Visioni

J’accuse tutto ciò che ruota intorno all’olio

Francesco Visioli

J’accuse la grande distribuzione che vende gli alimenti sottocosto, umiliando i produttori. Ho visto olio d’oliva extra vergine sotto i 3 euro la bottiglia. Ma stiamo scherzando? In quella bottiglia c’è il condimento più importante per la nostra salute. C’è la storia della civiltà mediterranea, della sua religione, dei suoi popoli. C’è il lavoro di contadini che sfidano il clima incerto, la burocrazia cervellotica, i doverosi controlli, l’acquisto di macchinari, il costo della mano d’opera, le leggi sull’etichettatura che cambiano in continuazione. In quella bottiglia ci sono i camionisti che trasportano le autobotti e poi i pallet, chi li scarica, chi li immagazzina. Tre euro? Deve essere vietato per legge, che riguardi olio d’oliva o qualsiasi derrata alimentare.

J’accuse i consumatori ignoranti che credono di sapere tutto e non distinguono un olio buono da uno cattivo. Quelli che sono in grado di distinguere aromi improbabili in un bicchiere di vino e poi versano il primo olio che si trovano a portata di mano. Quelli che non sanno cosa sia una cultivar mentre si vantano di mangiare caciotte d’alpeggio. O quelli che disprezzano i blend perché “chissà cosa c’è dentro”. Quelli che parlano male degli oli spagnoli a priori, senza conoscerli.

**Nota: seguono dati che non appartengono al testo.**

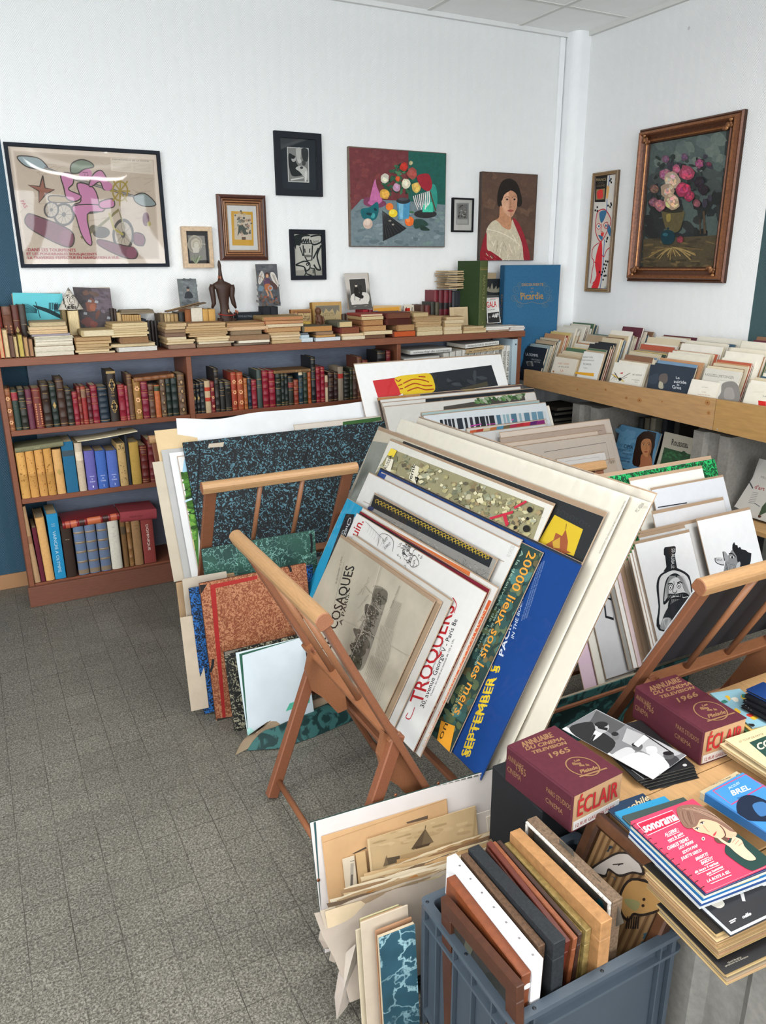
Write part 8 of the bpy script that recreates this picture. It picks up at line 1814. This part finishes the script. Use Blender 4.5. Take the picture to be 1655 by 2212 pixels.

J’accuse i consumatori provincialotti, che confondono genuinità con qualità, quelli che “l’olio migliore è italiano”, anzi “l’olio migliore è della mia regione, anzi “l’olio migliore è del mio paese”, anzi “l’olio migliore è quello che produce mio cugino”. Così facendo ci si fossilizza su tradizioni di dubbia utilità e non si fanno progressi con la qualità dell’olio.

J’accuse i ricercatori ignoranti e vanitosi, che preparano modelli sperimentali poco corrispondenti alla realtà, vedono risultati che si attendono e, tronfi, sperano che un giornalista si accorga di loro per poi commentare sui giornali i loro inutili dati.

J’accuse i giornalisti superficiali, che rilanciano titoloni e pubblicano dati farlocchi per attirare l’attenzione sulle loro testate, senza farsi domande, senza pensare razionalmente, senza chiedere il parere di più fonti indipendenti.

J’accuse molte organizzazioni di categoria di settore che si parlano addosso, sparano numeri a caso, litigano, sgomitano per ottenere un po’ di visibilità e fondi pubblici. Invece di coalizzarsi e fare fronte comune cercano di coltivare il loro orticello/uliveto e frammentano le politiche di settore.

J’accuse i politici nazionali e regionali, senza una visione che passi i due mesi, senza piani di sviluppo, senza cultura, ma certi di sapere tutto. Politici che cercano il consenso e che ripetono frasi trite su “questo prezioso prodotto della nostra terra”, senza rendersi conto che ce ne sarà sempre meno, in assenza di politiche agricole mirate.

J’accuse la xylella e la sputacchina. Accidenti a loro, ma accidenti anche a chi perde tempo nell’arginare il fenomenolanciando accuse insensate a destra e a manca. Anche qui la mancanza di razionalità ha fatto più danni del maltempo.

J’accuse chi froda e chi gode nel trovare più frodi possibili e non insiste nel vedere quanto di buono c’è nel settore, dai produttori seri ai tecnologi e agronomi studiosi. Le frodi vanno represse con tutte le forze, ma non si deve fare di tutt’erba un fascio e bisogna valorizzare le eccellenze del settore.

J’accuse i burocrati, che inventano incartamenti, registri, etichettature, norme e contro norme per giustificare la loro esistenza. Le leggi sono sacrosante e vanno rispettate. Le ragnatele burocratiche vanno tolte.

Parafrasando (poco) Émile Zola: Formulando queste accuse, non ignoro che mi metto sotto il tiro delle categorie succitate. Ed è volontariamente che mi espongo. Quanto alla gente che accuso, non li conosco, non li ho mai visti, non ho contro di loro né rancore né odio. Sono per me solo entità, spiriti di malcostume sociale. Ho soltanto una passione, quella della luce, in nome dei produttori onesti che hanno tanto sofferto e che hanno diritto alla felicità. La mia protesta infiammata non è che il grido della mia anima.